It appears the industry is no closer to emerging from the trucking crisis with the American Trucking Associations (ATA) reporting that the shortage has even spiked, reaching its highest levels to date.

“Over the past 15 years, we’ve watched the shortage rise and fall with economic trends, but it ballooned last year to the highest level we’ve seen to date,” said ATA Chief Economist Bob Costello. “The increase in the truck driver shortage should be a warning because if conditions don’t change the trucking industry could be short 100,000 drivers in five years and 160,000 drivers in 2028.

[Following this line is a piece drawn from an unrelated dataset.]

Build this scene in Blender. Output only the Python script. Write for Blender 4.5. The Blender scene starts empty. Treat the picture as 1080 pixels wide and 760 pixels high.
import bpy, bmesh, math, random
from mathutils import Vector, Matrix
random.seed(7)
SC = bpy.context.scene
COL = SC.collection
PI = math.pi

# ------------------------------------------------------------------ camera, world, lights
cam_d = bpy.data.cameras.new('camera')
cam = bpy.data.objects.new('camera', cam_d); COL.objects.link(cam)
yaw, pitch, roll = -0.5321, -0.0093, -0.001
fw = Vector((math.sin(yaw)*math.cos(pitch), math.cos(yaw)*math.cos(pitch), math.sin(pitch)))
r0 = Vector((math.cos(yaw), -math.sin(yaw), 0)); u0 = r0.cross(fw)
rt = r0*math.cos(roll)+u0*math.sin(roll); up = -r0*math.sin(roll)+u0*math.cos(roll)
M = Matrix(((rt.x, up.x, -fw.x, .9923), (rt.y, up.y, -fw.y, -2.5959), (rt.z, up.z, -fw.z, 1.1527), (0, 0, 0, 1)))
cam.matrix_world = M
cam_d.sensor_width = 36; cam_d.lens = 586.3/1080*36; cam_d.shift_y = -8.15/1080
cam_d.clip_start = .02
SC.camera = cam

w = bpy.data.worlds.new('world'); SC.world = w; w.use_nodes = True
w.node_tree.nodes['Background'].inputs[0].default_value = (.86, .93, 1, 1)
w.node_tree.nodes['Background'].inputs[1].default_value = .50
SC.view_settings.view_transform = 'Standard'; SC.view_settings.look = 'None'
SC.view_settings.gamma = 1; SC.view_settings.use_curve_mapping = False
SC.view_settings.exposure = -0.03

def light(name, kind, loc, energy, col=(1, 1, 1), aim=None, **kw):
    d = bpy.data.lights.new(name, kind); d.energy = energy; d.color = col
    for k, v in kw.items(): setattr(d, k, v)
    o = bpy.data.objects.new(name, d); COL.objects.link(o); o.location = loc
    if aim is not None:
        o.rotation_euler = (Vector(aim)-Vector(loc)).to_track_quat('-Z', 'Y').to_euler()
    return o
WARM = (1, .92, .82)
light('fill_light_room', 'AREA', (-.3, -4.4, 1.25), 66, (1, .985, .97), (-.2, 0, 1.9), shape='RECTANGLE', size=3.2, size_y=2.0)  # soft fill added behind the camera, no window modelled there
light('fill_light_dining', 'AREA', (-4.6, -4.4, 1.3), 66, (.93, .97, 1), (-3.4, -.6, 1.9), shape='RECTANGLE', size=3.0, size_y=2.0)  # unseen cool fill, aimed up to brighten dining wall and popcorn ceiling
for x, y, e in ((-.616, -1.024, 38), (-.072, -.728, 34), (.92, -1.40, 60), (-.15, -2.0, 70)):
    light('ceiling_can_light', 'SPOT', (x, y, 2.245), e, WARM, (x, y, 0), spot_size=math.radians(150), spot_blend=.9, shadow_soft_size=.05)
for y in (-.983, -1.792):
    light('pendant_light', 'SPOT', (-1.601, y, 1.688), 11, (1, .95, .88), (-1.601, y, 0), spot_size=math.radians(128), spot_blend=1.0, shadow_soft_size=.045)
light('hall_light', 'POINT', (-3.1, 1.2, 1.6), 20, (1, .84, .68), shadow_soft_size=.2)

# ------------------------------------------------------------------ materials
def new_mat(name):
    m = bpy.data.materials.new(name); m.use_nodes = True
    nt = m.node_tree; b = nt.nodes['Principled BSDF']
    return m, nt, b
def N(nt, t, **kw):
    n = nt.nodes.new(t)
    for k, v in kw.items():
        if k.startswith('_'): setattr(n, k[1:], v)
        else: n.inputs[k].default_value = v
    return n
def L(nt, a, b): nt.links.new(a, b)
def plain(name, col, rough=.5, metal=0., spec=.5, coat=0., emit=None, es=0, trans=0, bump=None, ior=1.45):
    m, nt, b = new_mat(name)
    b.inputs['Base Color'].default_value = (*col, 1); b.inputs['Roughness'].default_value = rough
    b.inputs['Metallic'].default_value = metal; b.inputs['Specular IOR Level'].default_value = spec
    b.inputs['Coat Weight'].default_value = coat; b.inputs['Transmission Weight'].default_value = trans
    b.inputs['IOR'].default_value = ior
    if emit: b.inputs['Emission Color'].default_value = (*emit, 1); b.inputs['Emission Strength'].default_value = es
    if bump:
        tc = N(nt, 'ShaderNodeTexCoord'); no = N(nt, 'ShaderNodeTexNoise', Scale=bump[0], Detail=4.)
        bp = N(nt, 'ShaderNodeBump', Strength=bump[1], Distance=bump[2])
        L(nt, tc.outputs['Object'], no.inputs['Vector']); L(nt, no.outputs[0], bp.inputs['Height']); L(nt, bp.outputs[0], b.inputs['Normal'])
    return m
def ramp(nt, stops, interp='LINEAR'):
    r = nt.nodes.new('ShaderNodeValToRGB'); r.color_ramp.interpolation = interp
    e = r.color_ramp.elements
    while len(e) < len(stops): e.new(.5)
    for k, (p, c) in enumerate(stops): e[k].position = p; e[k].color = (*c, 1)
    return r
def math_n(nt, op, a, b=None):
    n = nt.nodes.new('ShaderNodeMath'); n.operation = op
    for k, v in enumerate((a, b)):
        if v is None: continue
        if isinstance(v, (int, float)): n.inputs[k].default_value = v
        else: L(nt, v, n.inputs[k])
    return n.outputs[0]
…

The ATA says “The trucking industry needs to find ways to attract more and younger drivers,” Costello continued. “Whether by removing barriers for younger drivers to begin careers as drivers, attracting more demographic diversity into the industry or easing the transition for veterans, we need to do more to recruit and retain drivers. That includes increasing pay — which happened at a brisk pace last year — to keep pace with demand, addressing lifestyle factors like getting drivers more time at home and improving conditions on the job like reducing wait times at shipper facilities.”

Many fleets instituted guaranteed minimum weekly pay in 2018 so drivers would have a more consistent paycheck. Sign-on bonuses and good benefits packages have also been used throughout the industry as competition for drivers heats up. ATA expects that driver pay will continue rising as long as the driver shortage continues.

To meet the nation’s freight demand, the report said the trucking industry will need to hire 1.1 million new drivers over the next decade – an average of 110,000 per year to replace retiring drivers and keep up with growth in the economy.